(Excerpt from a dataset)
--- --- ---

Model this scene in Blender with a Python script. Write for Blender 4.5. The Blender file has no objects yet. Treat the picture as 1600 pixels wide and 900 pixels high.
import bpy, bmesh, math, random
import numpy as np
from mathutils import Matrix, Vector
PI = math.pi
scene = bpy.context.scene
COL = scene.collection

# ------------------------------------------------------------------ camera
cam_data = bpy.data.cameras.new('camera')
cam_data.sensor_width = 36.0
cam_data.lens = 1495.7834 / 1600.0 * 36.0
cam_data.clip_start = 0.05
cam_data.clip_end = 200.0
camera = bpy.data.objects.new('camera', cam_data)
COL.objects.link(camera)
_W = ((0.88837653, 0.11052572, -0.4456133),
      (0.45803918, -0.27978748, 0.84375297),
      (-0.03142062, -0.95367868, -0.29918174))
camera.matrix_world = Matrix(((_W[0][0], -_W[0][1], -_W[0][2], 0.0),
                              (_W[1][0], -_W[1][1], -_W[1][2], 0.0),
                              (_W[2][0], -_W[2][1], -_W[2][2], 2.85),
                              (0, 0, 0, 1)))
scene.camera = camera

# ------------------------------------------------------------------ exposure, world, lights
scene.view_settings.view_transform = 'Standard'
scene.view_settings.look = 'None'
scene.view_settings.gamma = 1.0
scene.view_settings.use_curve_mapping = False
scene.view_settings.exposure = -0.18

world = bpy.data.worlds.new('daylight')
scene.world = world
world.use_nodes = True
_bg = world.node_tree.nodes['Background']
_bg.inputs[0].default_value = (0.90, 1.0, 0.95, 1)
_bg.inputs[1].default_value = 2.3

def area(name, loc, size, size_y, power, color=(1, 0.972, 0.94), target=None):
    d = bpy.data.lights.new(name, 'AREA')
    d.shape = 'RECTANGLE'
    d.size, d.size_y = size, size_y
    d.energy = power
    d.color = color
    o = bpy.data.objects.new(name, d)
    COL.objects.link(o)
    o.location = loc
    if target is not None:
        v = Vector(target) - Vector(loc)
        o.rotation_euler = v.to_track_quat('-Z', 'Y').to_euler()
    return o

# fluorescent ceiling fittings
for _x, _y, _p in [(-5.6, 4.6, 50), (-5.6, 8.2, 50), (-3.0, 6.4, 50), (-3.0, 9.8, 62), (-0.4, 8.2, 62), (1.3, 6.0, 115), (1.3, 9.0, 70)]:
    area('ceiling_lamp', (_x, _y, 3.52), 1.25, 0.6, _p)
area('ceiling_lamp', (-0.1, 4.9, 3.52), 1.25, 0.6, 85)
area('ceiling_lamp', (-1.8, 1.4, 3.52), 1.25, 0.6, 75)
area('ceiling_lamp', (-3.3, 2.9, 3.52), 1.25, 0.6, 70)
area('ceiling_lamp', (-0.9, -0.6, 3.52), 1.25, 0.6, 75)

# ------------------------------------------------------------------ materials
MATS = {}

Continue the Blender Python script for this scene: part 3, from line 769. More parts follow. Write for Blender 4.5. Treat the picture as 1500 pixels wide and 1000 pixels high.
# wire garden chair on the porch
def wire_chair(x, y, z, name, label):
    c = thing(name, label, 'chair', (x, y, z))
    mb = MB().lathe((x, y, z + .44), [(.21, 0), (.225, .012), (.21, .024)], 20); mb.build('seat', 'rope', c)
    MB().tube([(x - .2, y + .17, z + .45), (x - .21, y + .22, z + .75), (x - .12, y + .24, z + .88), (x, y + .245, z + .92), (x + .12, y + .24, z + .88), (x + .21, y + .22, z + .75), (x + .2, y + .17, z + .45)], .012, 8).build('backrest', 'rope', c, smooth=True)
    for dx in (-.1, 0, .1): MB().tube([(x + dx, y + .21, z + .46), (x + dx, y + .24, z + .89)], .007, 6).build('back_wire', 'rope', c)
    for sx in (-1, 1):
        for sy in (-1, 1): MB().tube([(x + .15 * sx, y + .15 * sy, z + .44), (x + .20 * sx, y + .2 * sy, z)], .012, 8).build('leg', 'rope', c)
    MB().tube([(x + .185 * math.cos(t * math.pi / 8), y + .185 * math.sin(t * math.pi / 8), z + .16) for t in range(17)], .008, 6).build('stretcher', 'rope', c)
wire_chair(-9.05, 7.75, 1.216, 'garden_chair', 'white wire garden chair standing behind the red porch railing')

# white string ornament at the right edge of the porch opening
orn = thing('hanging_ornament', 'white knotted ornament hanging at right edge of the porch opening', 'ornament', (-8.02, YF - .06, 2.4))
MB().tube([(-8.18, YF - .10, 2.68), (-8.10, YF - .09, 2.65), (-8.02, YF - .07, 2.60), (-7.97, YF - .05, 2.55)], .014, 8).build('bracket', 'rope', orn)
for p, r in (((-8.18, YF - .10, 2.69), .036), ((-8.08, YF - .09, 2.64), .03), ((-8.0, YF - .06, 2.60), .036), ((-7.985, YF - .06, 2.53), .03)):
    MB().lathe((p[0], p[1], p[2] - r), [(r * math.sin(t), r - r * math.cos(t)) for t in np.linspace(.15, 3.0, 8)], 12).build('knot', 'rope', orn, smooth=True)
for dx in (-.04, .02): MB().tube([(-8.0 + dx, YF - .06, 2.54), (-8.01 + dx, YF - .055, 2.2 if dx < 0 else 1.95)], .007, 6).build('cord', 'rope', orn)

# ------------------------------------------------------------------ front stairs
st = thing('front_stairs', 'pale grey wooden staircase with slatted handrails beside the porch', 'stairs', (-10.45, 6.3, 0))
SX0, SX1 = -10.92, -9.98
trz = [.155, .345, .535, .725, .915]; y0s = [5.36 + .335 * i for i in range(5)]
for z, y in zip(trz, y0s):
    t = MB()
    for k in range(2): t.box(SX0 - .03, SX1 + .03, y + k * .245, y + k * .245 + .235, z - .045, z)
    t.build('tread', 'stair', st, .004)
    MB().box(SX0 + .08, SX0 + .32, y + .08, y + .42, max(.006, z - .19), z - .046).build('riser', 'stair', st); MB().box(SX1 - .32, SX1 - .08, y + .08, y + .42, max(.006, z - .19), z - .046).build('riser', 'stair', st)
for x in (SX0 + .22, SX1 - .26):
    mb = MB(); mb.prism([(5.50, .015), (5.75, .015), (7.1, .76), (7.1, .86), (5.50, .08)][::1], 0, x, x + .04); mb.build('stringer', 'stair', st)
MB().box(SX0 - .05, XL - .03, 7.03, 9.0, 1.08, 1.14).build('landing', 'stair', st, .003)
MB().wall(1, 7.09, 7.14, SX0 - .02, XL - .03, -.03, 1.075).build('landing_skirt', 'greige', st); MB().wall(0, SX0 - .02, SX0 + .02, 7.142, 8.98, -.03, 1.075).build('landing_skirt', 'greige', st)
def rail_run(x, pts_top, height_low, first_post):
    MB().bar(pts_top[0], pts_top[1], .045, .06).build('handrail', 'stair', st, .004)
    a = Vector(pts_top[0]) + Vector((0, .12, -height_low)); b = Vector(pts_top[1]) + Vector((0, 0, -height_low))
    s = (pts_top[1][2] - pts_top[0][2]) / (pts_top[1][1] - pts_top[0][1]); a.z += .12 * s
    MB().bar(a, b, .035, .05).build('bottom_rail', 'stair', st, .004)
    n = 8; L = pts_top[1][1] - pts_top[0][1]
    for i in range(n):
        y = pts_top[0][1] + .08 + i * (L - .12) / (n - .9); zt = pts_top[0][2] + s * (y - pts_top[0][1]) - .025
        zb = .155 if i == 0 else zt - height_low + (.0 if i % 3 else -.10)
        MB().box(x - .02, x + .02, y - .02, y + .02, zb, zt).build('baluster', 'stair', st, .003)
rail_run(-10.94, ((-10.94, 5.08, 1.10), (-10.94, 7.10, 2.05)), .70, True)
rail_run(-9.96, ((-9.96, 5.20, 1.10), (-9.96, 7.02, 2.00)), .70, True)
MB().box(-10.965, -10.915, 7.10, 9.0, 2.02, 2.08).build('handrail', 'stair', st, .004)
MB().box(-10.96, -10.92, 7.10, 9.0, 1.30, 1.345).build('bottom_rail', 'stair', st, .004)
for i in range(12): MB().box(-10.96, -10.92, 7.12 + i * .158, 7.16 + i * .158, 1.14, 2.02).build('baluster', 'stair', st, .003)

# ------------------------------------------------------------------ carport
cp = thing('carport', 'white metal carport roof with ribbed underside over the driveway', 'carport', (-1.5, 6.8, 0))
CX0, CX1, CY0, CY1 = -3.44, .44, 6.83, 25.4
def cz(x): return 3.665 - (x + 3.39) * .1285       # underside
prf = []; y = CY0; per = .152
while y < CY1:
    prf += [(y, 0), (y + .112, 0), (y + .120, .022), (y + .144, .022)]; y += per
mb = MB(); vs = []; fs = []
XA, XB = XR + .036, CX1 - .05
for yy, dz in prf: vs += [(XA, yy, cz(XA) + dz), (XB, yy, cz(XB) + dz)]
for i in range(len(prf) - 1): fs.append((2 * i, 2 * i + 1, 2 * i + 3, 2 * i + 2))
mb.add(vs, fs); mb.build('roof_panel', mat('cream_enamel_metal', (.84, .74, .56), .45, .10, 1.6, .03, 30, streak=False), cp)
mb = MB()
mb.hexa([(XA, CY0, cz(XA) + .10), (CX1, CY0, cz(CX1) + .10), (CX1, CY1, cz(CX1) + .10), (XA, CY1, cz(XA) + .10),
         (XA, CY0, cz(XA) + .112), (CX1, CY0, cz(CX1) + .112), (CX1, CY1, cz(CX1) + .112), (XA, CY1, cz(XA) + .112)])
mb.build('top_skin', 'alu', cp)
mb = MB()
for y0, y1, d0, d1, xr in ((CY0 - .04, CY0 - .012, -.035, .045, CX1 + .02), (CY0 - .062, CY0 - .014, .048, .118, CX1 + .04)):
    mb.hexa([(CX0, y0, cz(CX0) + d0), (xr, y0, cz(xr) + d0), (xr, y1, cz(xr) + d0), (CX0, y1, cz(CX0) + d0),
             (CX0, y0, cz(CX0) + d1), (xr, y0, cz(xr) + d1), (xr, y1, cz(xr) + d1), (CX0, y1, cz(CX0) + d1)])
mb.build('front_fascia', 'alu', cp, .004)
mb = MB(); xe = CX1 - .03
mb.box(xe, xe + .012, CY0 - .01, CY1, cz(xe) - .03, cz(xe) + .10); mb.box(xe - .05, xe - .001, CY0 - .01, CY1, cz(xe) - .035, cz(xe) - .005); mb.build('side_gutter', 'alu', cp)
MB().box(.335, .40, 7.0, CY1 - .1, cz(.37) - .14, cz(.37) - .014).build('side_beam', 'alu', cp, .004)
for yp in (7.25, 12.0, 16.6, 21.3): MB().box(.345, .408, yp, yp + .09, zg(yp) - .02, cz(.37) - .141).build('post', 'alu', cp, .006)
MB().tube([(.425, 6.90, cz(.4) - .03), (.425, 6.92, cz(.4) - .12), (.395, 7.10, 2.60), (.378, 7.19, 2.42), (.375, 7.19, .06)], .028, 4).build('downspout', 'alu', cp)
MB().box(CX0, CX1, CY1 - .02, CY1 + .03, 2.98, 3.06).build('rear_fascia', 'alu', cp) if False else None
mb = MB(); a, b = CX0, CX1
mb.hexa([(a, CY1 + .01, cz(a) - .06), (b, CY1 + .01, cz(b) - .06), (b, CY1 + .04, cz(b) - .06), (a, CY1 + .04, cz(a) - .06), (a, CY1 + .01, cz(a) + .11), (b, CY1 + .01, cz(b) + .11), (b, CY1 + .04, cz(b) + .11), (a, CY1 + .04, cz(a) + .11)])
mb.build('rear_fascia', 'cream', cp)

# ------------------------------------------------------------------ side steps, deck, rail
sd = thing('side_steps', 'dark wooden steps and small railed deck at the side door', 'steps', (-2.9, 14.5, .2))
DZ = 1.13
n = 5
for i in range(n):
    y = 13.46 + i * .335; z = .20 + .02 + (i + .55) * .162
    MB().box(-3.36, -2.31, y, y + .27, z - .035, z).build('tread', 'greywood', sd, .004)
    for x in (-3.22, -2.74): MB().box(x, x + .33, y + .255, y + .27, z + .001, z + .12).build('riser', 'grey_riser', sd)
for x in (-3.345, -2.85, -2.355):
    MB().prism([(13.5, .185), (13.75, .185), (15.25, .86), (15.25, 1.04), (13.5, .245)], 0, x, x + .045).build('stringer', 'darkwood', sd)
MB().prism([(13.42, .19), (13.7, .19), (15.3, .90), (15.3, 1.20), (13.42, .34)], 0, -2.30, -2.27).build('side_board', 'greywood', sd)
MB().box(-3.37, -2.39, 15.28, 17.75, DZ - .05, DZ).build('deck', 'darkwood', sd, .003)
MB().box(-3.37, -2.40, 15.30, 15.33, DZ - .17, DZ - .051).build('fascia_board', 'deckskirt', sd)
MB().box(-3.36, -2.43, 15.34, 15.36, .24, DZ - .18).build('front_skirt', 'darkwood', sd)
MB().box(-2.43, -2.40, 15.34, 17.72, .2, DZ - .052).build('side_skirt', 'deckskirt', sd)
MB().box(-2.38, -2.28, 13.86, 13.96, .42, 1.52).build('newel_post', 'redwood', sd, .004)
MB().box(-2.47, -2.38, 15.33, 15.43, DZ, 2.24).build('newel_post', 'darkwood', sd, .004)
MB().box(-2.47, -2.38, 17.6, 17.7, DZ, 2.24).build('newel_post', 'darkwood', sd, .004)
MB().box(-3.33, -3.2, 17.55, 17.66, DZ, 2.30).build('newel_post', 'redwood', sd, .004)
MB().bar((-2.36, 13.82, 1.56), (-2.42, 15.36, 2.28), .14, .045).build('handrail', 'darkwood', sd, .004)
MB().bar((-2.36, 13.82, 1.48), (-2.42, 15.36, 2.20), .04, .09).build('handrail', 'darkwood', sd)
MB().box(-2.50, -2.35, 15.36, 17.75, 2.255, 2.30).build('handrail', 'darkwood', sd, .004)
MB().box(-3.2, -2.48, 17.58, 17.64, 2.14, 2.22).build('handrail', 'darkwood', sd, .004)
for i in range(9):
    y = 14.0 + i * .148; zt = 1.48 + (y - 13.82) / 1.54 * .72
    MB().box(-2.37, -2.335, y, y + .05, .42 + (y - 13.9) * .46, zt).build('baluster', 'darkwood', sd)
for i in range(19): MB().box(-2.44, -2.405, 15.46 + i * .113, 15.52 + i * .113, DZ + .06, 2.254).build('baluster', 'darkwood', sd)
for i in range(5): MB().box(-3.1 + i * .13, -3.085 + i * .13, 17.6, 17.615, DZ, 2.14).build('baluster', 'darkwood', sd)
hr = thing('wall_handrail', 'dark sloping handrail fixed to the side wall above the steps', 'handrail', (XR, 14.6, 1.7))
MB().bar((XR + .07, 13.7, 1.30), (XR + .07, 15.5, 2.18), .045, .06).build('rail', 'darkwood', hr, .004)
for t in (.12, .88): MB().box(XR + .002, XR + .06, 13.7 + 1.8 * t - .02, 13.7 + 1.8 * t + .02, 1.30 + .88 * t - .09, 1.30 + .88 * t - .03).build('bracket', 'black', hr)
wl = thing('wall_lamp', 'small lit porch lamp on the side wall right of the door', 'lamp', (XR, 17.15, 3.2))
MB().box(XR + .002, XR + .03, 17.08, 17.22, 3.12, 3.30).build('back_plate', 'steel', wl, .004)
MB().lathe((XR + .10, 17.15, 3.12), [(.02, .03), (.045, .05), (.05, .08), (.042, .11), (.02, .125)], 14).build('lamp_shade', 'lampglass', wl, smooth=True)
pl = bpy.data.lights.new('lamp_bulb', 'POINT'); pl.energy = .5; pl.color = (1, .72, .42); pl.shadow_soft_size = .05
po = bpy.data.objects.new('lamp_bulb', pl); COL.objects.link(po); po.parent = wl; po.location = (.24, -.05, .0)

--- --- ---

> _WORK TO COMPLETE_
Scan the data above and copy every line with "Blender" in it.

> _RESULT OF THIS TASK_
Model this scene in Blender with a Python script. Write for Blender 4.5. The Blender file has no objects yet. Treat the picture as 1600 pixels wide and 900 pixels high.
Continue the Blender Python script for this scene: part 3, from line 769. More parts follow. Write for Blender 4.5. Treat the picture as 1500 pixels wide and 1000 pixels high.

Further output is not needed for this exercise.